Saturday, December 03, 2011

Kate's Final Entry as the 2011 Scholarship Winner

Girls With Wings, Inc., would like to thank Kate for exceeding our expectations as the 2011 scholarship winner. From her application to this final essay submission, she has been prompt, thorough and accurate in fulfilling the requirements of the GWW scholarship. We look forward to her continued participation as a Girls With Wings role model. Great job, Kate!

This past month Ohio offered its share of challenges in regards to seasonal transitions.  Anyone from Northeast Ohio knows what I am talking about.  We get lake effect snow in April, summer temperatures in November, and then there are the pesky winds which seem like they will never go away.  With all the maintenance issues I had in the Ercoupe, the Skycatcher has provided a new skill set and experience using rudder pedals.  The problem with the last month though was rain cancelling my lessons, wind cancelling my lessons, poor visibility cancelling my lessons… you get the picture. 

Last week I took another half-day off work, woke up to check the weather and yet again it looked like I would be buying time to get my third cancellation notice in a week.  Between working two jobs, I was not looking forward to wasting a half day and my frustration was settling in.  Determined not to let a chance go by I drove out to the airport anyway, knowing that at least if I got there before cancelling I gave every bit of persistence I could for the week.  Surprisingly though, during the fifteen minute drive, the closer I got the more the weather cleared.  I was actually going to get a lesson in.

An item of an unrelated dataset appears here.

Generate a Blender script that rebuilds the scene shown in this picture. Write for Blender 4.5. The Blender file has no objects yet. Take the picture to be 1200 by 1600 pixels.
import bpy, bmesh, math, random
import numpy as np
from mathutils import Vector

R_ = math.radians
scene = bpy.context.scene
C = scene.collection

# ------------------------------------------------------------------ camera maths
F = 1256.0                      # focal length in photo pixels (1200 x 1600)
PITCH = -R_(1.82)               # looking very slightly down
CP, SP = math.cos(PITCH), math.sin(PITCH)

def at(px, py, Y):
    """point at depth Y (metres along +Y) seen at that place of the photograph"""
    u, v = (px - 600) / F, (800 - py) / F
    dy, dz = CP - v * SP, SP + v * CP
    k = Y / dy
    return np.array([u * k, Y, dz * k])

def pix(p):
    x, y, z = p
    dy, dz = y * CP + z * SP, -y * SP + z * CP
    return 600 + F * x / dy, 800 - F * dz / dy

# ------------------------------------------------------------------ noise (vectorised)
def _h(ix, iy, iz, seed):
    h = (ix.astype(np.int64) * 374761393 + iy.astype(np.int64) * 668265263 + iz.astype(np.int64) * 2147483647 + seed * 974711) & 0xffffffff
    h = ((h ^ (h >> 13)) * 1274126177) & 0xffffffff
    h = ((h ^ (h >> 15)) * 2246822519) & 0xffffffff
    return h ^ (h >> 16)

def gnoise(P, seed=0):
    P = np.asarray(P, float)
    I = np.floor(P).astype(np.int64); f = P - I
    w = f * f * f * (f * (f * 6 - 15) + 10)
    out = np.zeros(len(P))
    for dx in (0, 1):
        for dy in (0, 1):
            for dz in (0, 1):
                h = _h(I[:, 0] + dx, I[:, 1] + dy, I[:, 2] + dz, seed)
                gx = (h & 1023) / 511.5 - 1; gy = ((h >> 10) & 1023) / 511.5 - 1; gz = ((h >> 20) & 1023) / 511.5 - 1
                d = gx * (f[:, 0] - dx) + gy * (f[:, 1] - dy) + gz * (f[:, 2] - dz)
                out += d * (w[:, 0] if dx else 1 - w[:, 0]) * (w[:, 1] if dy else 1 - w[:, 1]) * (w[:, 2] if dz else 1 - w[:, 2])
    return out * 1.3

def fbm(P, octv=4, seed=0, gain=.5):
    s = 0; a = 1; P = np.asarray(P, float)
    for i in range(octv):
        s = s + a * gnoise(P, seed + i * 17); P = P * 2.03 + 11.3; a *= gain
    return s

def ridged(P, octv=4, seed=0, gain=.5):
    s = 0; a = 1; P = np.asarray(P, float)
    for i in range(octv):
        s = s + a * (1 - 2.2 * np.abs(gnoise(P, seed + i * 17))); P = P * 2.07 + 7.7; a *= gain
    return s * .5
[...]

When we got in the plane and I started taxiing, suddenly the struggle of using rudder pedals over the last few weeks seemed to be lifting.  How to manage the plane on take-offs and landings kept getting better with each approach.  The rain stayed north of the field and the winds were remaining consistent.  It was the first time since switching aircraft that I saw a huge return in my confidence level.  On the last approach, Ron directed us south of the field to a clearer area where we could get up above the clouds.  All of a sudden I was above all the dreary weather that had been in my way the whole month and the view was breathtaking.  I got to spend twenty minutes just playing up above the clouds and it was an experience I so needed when I didn’t even know it. 

Since winning the 2011 GWW Scholarship I have learned so much.  I know that when facing obstacles, if you are truly passionate about what you are going after, then an obstacle is merely a small bump in the destination.  Most importantly though, I learned and remembered what it is like to play.  I could list a hundred reasons why learning how to fly is beneficial in any aspect of life, but when it comes down to it, flying is a chance to get up above the clouds with the sun shining and play. 

Without this scholarship I would have definitely had to put training on hold.  When my Dad’s Ercoupe failed on me, I had to switch aircraft which more than doubled my training costs and face the possibility of having to retake my written exam with the expiration date looming this upcoming April.  I have a great deal of gratitude because the GWW scholarship gave me the opportunity to make my way through some tough financial decisions over the last month.    

One of the things that really sticks with me about GWW is the phrase “Girls need flight plans, not Fairy Tales.”  I am guilty of it myself, but I notice that women tend to attribute our successes to luck.  Through all the mishaps with the Ercoupe, I can’t tell you the sighs I have gotten or the pity talks about my lack of luck.   People have discussed my plane almost like a tragedy case and I was a victim of its problems.  But when talking with all the instructors, we would discuss how helpful it is that I now have actual background in dealing with emergency procedures.  We even joke that after seeing my airplane torn apart so many times that I might as well go get my A&P certification.  What I attribute to my success at each step is not reacting to the obstacle, but working with it. 

I sincerely hope that when I get my license shortly, I can share flying outside of my local airport community and stay involved with GWW.  More often than not when I tell my female friends or family members about aviation, they are genuinely interested.  They just have not been introduced to the fact that there are women pilots.  The first thing I hear is, “That is so great, but I couldn’t do that”.  My goal is to instead hear the phrase “I could do that”.  When I get my license and as soon as I am comfortable, I plan to take as many friends and family flying that are willing.  It is not about trying to make them see why I love what I am pursuing, but simply for the fact that without exposure to new experiences, we can limit what we are actually capable of without knowing it.